Exercise prompt:
Among the lines below, list those containing the string "scene".

◇ ◇ ◇ ◇ ◇

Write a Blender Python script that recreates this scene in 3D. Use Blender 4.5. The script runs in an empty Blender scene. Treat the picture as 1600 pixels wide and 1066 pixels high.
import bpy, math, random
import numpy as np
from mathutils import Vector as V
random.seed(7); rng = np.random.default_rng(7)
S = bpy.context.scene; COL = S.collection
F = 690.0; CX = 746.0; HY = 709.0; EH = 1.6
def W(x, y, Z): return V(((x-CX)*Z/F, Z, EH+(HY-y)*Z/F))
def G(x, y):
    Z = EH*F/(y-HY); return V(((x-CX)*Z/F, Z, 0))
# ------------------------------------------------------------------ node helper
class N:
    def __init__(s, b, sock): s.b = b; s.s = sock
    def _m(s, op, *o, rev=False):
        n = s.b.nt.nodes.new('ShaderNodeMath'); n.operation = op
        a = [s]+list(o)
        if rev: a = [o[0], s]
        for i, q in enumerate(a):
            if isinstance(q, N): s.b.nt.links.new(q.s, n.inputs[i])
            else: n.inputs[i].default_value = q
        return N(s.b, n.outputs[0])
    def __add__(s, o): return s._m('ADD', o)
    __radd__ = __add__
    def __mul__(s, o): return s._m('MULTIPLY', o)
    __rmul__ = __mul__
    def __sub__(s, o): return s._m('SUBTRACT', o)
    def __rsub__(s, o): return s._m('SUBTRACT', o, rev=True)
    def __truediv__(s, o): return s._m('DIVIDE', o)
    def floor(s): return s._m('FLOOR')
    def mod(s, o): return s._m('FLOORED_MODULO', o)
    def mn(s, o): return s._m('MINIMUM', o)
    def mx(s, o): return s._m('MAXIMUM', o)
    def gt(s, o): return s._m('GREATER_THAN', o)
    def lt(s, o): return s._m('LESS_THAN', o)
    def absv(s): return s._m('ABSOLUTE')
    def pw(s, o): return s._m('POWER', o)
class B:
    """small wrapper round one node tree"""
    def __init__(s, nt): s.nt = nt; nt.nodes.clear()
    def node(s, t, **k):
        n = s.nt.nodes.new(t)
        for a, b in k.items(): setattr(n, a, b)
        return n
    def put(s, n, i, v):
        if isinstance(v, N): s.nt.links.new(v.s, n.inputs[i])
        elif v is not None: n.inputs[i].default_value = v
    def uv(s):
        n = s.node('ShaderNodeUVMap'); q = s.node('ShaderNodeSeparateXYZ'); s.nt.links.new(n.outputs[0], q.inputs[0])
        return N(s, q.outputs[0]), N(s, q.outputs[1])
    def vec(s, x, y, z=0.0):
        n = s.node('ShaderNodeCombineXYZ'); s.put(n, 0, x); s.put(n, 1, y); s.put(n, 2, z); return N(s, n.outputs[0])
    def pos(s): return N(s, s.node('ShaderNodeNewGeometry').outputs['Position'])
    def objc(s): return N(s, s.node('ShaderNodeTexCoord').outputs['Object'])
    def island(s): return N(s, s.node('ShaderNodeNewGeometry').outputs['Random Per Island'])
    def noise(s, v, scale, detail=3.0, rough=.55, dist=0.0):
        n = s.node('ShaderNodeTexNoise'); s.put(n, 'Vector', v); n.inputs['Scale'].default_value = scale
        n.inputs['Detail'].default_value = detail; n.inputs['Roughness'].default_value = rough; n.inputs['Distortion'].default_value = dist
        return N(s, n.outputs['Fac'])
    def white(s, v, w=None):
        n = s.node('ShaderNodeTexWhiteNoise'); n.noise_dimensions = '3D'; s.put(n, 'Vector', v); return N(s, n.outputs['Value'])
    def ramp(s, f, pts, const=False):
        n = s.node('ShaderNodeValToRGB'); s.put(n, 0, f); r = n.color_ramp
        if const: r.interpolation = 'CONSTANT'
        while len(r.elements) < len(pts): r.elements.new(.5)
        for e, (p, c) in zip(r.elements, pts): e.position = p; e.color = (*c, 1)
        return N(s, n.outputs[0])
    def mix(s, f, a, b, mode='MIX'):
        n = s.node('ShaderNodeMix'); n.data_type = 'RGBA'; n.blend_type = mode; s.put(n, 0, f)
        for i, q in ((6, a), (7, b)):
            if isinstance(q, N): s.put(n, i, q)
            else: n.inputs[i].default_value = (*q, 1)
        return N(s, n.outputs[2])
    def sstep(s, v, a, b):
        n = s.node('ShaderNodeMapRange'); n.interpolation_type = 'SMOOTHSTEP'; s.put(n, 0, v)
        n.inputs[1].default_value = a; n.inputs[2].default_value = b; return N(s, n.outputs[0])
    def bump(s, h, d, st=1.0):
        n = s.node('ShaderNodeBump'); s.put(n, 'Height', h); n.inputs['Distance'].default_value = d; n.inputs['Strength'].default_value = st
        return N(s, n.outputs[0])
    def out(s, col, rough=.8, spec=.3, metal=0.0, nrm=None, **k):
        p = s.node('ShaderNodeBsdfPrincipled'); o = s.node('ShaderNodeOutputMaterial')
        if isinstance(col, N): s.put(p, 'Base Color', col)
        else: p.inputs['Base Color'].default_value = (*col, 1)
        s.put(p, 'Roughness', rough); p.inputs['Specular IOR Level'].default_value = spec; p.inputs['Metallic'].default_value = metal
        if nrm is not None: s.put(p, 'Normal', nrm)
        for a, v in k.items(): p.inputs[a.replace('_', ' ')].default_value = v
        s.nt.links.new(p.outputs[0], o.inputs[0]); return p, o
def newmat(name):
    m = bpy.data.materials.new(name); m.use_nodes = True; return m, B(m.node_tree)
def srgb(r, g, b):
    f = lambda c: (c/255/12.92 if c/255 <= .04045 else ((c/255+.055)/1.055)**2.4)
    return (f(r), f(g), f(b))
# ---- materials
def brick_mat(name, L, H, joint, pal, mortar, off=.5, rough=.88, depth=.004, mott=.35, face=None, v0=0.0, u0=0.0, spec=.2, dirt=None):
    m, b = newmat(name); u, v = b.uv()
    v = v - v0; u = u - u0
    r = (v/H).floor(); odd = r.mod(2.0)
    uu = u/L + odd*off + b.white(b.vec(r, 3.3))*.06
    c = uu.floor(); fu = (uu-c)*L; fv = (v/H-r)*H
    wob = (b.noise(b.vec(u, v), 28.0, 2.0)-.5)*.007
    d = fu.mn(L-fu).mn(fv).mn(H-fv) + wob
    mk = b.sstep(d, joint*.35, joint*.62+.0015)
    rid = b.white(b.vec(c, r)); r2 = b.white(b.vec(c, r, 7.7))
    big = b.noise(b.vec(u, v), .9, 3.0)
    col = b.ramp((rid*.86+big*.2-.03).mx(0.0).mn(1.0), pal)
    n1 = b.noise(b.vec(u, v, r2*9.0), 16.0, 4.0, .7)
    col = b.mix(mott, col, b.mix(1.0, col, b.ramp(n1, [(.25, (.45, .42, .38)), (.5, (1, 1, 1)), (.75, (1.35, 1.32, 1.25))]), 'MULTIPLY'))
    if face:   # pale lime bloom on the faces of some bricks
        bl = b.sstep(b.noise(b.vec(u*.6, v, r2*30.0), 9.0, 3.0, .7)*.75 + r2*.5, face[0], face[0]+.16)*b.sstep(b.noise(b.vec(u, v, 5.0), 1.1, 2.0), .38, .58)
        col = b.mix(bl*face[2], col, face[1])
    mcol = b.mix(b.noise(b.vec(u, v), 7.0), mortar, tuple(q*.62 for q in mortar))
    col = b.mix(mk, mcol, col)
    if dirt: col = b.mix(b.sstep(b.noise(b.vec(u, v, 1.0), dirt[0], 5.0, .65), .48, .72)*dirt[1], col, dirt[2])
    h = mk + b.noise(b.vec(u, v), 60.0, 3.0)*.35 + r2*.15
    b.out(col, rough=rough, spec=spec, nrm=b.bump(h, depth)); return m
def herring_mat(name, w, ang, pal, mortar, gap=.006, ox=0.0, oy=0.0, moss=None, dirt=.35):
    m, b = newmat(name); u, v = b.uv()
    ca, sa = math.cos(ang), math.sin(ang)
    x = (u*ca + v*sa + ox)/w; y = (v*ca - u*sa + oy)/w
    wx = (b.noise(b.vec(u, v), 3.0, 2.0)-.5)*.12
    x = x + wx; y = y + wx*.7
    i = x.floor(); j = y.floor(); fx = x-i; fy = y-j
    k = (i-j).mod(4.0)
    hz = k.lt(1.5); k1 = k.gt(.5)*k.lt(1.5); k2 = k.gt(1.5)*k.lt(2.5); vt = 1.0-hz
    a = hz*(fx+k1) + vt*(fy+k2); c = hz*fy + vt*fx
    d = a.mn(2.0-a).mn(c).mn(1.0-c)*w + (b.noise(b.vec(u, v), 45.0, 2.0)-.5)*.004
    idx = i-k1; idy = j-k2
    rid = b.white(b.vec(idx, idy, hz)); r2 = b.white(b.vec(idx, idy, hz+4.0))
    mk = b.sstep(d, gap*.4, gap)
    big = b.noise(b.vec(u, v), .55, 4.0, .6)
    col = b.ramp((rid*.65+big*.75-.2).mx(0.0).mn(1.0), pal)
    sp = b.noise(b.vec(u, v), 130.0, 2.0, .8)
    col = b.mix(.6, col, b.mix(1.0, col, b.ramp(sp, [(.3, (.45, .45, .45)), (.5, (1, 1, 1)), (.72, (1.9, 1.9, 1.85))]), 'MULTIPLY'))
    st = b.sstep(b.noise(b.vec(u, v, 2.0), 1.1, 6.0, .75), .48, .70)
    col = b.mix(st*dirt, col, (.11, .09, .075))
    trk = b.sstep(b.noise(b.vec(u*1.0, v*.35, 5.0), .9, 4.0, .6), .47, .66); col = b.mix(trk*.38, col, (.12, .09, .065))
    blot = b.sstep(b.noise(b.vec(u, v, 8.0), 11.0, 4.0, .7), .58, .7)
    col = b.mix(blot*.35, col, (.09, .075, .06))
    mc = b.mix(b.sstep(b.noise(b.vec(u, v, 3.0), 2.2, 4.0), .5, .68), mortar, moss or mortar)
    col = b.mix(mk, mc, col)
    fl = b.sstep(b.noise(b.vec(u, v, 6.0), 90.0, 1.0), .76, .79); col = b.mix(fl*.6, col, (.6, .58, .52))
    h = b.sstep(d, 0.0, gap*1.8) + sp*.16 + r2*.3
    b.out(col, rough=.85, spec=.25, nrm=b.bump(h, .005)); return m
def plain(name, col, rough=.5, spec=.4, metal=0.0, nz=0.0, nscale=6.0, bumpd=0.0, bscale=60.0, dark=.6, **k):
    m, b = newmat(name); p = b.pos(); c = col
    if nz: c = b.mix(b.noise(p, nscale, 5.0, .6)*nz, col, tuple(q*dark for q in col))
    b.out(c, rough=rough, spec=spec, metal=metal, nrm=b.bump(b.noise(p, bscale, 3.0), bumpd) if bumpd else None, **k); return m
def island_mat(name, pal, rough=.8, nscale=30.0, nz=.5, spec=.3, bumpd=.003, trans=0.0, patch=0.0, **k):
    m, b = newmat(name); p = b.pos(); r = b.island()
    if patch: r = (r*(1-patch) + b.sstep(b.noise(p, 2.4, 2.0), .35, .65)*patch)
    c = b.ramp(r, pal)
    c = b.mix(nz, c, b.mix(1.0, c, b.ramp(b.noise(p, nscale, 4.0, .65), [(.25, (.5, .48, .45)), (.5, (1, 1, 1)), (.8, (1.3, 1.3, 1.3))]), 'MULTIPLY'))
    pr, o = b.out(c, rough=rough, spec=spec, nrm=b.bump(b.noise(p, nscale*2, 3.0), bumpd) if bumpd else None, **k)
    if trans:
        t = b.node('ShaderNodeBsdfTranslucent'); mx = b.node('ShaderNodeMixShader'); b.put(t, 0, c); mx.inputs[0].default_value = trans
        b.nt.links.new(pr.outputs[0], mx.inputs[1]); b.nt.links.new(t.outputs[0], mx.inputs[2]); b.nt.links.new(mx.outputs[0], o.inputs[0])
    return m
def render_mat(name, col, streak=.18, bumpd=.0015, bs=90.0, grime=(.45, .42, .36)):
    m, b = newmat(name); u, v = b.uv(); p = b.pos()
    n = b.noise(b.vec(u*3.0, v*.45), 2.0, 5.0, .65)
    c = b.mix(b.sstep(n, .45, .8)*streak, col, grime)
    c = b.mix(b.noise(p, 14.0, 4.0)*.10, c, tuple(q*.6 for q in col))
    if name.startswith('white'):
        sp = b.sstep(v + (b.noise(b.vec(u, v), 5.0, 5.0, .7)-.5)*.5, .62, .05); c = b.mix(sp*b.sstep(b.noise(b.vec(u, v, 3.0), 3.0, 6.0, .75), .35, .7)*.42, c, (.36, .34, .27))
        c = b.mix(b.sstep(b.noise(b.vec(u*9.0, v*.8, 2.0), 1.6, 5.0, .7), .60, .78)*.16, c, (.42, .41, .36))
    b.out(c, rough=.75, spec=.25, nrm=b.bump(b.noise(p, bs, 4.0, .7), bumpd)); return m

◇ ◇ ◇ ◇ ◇

Answer to the problem:
Write a Blender Python script that recreates this scene in 3D. Use Blender 4.5. The script runs in an empty Blender scene. Treat the picture as 1600 pixels wide and 1066 pixels high.
S = bpy.context.scene; COL = S.collection